OK, so, as far as I understand it:
Firstly, a shader is a text file that instructs a computer's graphics card as to how to render objects. Without shaders, games wouldn't have lighting, shadows, screen space ambient occlusion, bloom, etc. When a game renders an object onscreen using a shader, it has to compile the shader first. Doing this live can make the game stuttery - however, with Proton, Valve is taking these compiled shaders, caching them to a file, and sharing them with other similar graphics cards / GPUs (i.e. between all Steam Decks).
Secondly, the shader cache gets updated when a new shader is encountered and compiled. This means that when you download a game, for example, you'll probably also have a download consisting of the compiled shader cache for that game. However, these caches are based on shader compilations that happen when a shader is encountered in a game. If nobody encounters a shader, it won't get compiled and cached. As more people play a game, the cache gets more and more complete, and so fewer and fewer people should run into stutters where a shader is used that is not cached.
Being that generally few people have Steam Decks, shader caches are mostly incomplete - once more and more people have Decks, cache downloads should become less and less frequent and more and more complete, as more people are playing any given game (and so they are happening upon shaders more regularly) and everybody contributes to the Deck's overall cache.

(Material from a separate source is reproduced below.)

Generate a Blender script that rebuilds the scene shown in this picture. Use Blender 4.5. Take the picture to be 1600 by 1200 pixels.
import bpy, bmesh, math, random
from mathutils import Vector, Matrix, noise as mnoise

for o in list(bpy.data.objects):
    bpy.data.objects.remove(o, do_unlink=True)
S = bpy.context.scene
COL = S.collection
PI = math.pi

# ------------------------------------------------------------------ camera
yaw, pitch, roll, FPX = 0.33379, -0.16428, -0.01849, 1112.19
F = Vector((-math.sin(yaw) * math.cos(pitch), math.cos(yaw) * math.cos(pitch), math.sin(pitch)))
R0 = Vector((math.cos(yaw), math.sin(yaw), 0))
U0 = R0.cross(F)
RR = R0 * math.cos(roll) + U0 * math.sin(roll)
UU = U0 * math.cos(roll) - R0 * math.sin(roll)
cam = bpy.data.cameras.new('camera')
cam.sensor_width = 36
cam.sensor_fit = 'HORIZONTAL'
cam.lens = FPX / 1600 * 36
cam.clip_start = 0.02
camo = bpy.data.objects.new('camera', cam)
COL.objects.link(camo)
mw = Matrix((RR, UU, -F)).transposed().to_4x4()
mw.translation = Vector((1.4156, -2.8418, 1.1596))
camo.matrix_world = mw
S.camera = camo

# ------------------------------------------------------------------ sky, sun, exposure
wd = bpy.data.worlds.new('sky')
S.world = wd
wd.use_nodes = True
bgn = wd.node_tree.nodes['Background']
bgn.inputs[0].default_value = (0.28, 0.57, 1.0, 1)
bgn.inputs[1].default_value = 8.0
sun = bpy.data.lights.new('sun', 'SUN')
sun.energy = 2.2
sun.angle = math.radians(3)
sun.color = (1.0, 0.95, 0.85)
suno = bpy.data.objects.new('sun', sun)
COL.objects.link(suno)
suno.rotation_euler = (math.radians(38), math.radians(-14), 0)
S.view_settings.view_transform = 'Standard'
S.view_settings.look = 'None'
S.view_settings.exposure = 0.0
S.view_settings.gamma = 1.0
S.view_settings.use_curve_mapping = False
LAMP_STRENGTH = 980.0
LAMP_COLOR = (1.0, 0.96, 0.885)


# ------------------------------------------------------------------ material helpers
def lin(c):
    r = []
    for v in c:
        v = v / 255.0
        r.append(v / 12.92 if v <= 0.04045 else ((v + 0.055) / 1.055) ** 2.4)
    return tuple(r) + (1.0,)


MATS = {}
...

I don't believe the cache is invalidated on graphics settings changes - the shaders are most likely compiled regardless of personal graphics settings (as most shaders are the same regardless of if, say, the resolution is 720p or 4K, and which is why you'd have a shader cache to mitigate stuttering even before you start a new game).
The cache may be invalidated on graphics drivers updates, not Proton updates, as far as I know.